Social media blogger Peter Kim agrees with Lewis’ assessment, but argues that you need to present ROI measures as well as VRM measures to C-suite executives, writing that “If ROI doesn’t apply to social media marketing, then social media should not be used for marketing.” His views sparked a flurry of comments both supporting and rejecting his position - check out his posting to see them.
From The HubSpot Internet Marketing blog:
“At the Inbound Marketing Summit last week, marketing guru David Meerman Scott encouraged business owners and marketing executives to ‘hire a journalist’. What was he talking about? More than 10,000 jobs have been cut this year at U.S. newspapers, and Scott sees the ‘dire situation for many reporters and editors as a tremendous opportunity for corporate marketing.’

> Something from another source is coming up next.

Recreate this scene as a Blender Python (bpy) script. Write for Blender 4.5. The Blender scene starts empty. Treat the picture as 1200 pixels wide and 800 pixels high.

“Why? Because journalists are trained to write, edit and, above all, tell stories in an even-handed way.
“‘Hiring people trained in journalism sounds like a good idea for marketers - they’ll be getting someone who’s more likely to be comfortable writing for a general audience, simplifying tricky concepts and telling stories,’ says Jon Fortt, a senior writer at Fortune.
“In the new world of inbound marketing, that’s what you need to do. You can’t interrupt potential customers with ‘marketing material’, you have to create rich, interesting content, that attracts people to your web site. You have to create content that’s useful to your customers, not gobbledygook about your product. Having somebody on your team who can do this will set you apart from the competition.”